Le donne su quest’isola sono affascinanti. Le guardi e ti chiedi, chissà quali pensieri ci saranno dietro a quegl’occhi scuri, mentre i bambini giocano col mare, si rotolano nella sabbia e gli uomini rientrano dalla pesca.

Più li osservo, più mi arriva forte il loro senso di comunità. Non li vedi mai da soli, anzi, son lì che parlano, si aiutano. I bambini, poi, sembrano essere tutti di tutti. Ed è una cosa davvero bella, che noi, ahimè, abbiamo quasi del tutto perso. Mentre invece, be’, non ci farebbe affatto male fare un passo indietro. Magari riusciremmo di nuovo a fidarci l’uno dell’altro e chi lo sa, forse anche a sorridere come loro, bocca spalancata e cuor leggero.

In fondo, se ci penso, con questo sole e un mare così, come si fa a non sorridere? L’acqua è talmente chiara che potresti star tutto il giorno a mollo. A goderti il fresco dell’Oceano e quei colori, che a casa, oh, non te li ritrovi mica quei colori lì. E allora pensi, che relax, che pace.

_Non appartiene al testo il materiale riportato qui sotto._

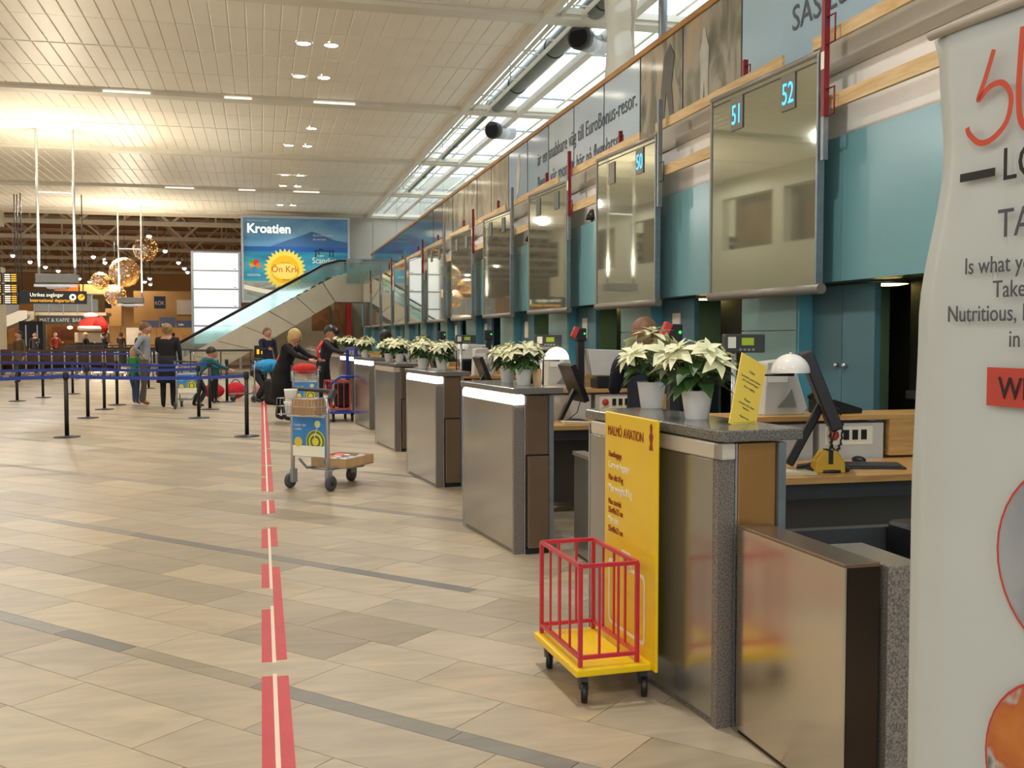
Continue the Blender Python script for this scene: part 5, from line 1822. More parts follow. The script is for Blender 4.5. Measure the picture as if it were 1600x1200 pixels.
# ------------------------------------------------------------------ hanging uplighter frames and thin rods
def hang_frame(x, y, w, ztop, zbot, zbar, lab):
    r = thing('hanging_uplighter', lab, 'hanging lamp', (x, y, zbot), 0, 'uplighters hung on twin rods')
    for s in (-1, 1):
        MB().tube([(s * w / 2, 0, 0.1), (s * w / 2, 0, ztop - zbot)], 0.035, 8).build('rod', CHROME, r)
    MB().bar((-w / 2, 0, zbar - zbot), (w / 2, 0, zbar - zbot), 0.04).build('cross_bar', CHROME, r)
    MB().box(-w / 2 - 0.06, w / 2 + 0.06, -0.22, 0.22, 0.06, 0.30).build('lamp_housing', GREYP, r, bev=0.02)
    MB().prism([(-w * 0.25, 0.0), (w * 0.30, 0.0), (w * 0.34, 0.12), (-w * 0.3, 0.12)], 0.3, mat=Matrix.Translation((0, -0.25, -0.10))).build('lower_box', WPLAST, r, bev=0.02)
    MB().box(-w / 2 - 0.08, w / 2 + 0.08, -0.26, -0.24, -0.05, 0.02).build('lower_rail', CHROME, r)
    return r


hang_frame(-5.28, 29.6, 0.90, CZ, 2.88, 5.35, 'grey uplighter box hung on two long chrome rods, the larger of two')
hang_frame(-5.34, 46.0, 0.92, CZ, 2.85, 5.20, 'grey uplighter box hung on two long chrome rods, the smaller farther one')

sg = thing('departures_sign', 'black hanging sign reading Utrikes avgångar and International departures', 'sign', (-9.05, 43.0, 2.78))
MB().box(0, 2.42, 0, 0.16, 0, 0.50).build('sign_box', SLATE, sg)
text('Utrikes avgångar', 0.20, WSINK, sg, (0.38, -0.01, 0.28), (PI / 2, 0, 0), sx=0.9)
text('International departures', 0.19, YINK, sg, (0.38, -0.01, 0.07), (PI / 2, 0, 0), sx=0.86)
for x, mt in ((1.93, WSINK), (2.24, YINK)):
    MB().prism([(x + 0.125 * math.cos(a * PI / 12), 0.26 + 0.125 * math.sin(a * PI / 12)) for a in range(24)], 0.006, mat=Matrix.Translation((0, -0.008, 0))).build('round_symbol', mt, sg)
MB().prism([(2.17, 0.22), (2.32, 0.30), (2.34, 0.34), (2.29, 0.33), (2.24, 0.33), (2.26, 0.29), (2.16, 0.25)], 0.004, mat=Matrix.Translation((0, -0.014, 0))).build('plane_symbol', SLATE, sg)
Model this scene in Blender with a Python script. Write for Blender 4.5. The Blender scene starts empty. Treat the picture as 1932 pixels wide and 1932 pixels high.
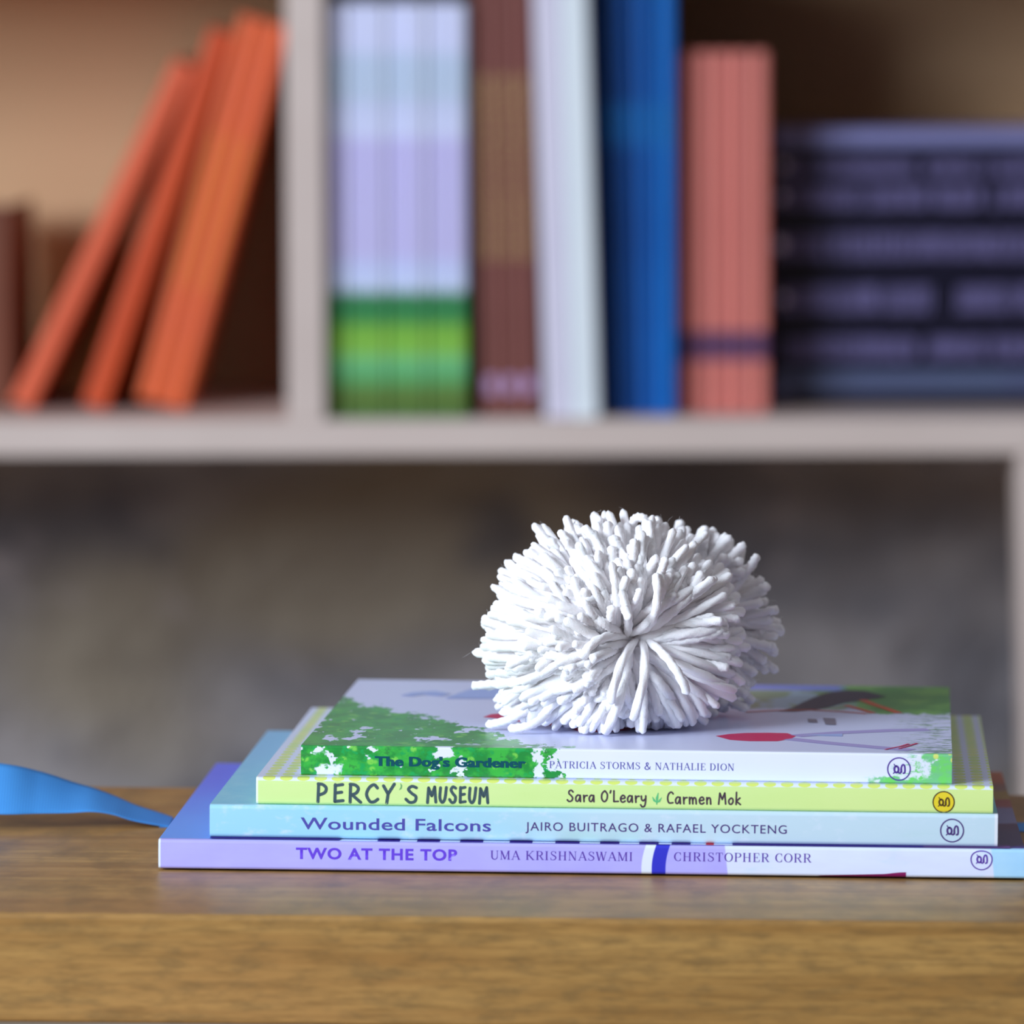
import bpy, bmesh, math, random
from mathutils import Vector, Matrix
random.seed(7)
SC = bpy.context.scene
COL = SC.collection
R = math.radians

# ------------------------------------------------------------------ camera, sky, light, exposure
TABLE_Z = 0.75
EYE_Z = TABLE_Z + 0.2966
cd = bpy.data.cameras.new('camera')
cam = bpy.data.objects.new('camera', cd); COL.objects.link(cam)
cam.matrix_world = (Matrix.Translation((0, 0, EYE_Z)) @ Matrix.Rotation(math.pi/2-0.082745, 4, 'X')
                    @ Matrix.Rotation(0.005566, 4, 'Z'))
cd.sensor_fit = 'HORIZONTAL'; cd.sensor_width = 36.0; cd.lens = 36.0*11000/1932
cd.clip_start = 0.05; cd.clip_end = 50
cd.dof.use_dof = True; cd.dof.focus_distance = 2.083; cd.dof.aperture_fstop = 8.2
SC.camera = cam

w = bpy.data.worlds.new('daylight'); SC.world = w; w.use_nodes = True
wn = w.node_tree; wn.nodes.clear()
o_ = wn.nodes.new('ShaderNodeOutputWorld'); bg = wn.nodes.new('ShaderNodeBackground')
tc = wn.nodes.new('ShaderNodeTexCoord'); sx = wn.nodes.new('ShaderNodeSeparateXYZ')
rp = wn.nodes.new('ShaderNodeValToRGB')
rp.color_ramp.elements[0].position = 0.52; rp.color_ramp.elements[0].color = (0.12, 0.105, 0.10, 1)
rp.color_ramp.elements[1].position = 0.80; rp.color_ramp.elements[1].color = (0.80, 0.79, 0.88, 1)
mm = wn.nodes.new('ShaderNodeMath'); mm.operation = 'MULTIPLY_ADD'; mm.inputs[1].default_value = 0.5; mm.inputs[2].default_value = 0.5
wn.links.new(tc.outputs['Generated'], sx.inputs[0]); wn.links.new(sx.outputs['Z'], mm.inputs[0])
wn.links.new(mm.outputs[0], rp.inputs[0]); wn.links.new(rp.outputs[0], bg.inputs[0])
bg.inputs[1].default_value = 0.46
wn.links.new(bg.outputs[0], o_.inputs[0])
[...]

Già, solo che noi non siamo mica venuti fin qua solo per questo. Ché ok il relax e la pace, ma se questa la chiamano l’isola di sale, be’, vorremmo anche capire il perché. Così ci buttiamo ad est, verso Ponta do Leme Velho e poi a nord, per raggiungere le saline di Santa Maria.

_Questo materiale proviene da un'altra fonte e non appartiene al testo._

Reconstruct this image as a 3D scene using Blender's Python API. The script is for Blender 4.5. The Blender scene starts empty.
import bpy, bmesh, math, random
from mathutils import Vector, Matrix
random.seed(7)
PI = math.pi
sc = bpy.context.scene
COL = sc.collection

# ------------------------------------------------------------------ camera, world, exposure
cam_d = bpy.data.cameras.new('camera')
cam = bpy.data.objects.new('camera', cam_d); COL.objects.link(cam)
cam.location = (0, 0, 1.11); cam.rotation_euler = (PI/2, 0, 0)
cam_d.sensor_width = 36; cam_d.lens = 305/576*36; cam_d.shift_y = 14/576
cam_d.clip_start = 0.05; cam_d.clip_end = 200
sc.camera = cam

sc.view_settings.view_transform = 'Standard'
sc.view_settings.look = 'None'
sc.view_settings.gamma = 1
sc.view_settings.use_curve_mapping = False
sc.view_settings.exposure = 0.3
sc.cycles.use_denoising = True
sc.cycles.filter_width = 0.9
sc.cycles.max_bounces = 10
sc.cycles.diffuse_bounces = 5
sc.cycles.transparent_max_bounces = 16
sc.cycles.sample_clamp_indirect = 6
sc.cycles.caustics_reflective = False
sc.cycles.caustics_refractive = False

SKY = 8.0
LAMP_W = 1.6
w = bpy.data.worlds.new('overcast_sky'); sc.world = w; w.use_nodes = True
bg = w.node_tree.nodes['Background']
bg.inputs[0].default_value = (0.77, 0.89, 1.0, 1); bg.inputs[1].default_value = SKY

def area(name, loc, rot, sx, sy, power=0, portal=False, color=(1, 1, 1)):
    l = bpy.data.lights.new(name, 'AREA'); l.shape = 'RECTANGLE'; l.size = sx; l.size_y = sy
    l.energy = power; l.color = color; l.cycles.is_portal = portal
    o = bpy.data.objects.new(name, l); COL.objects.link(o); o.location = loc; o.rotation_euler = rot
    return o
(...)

Camminiamo tra ciottoli neri su cui s’infrangono le onde del mare, terra rossa e morbide dune di sabbia bianca. E più andiamo avanti più mi meraviglio, ché il paesaggio, da queste parti, cambia di continuo. E lo fa così rapidamente che non riusciamo a stargli dietro. Un po’ come alle indicazioni: ciottoli, paletti, lamiere. Dovrebbero star lì, a guidarci, ma noi, oh, non ne vediamo nemmeno l’ombra.

Dopo un’ora buona, però, riusciamo comunque ad arrivare. Così, finalmente, maciniamo passi anche sulla crosta di sale, che scricchiola arida sotto i nostri piedi. E poco importa se per farlo abbiam dovuto tagliare tra le dune, seguendo quad e gruppi a cavallo. La nostra, non sarà stata la strada più corta, certo, ma alla fine, be’, è comunque riuscita a portarci dove volevamo.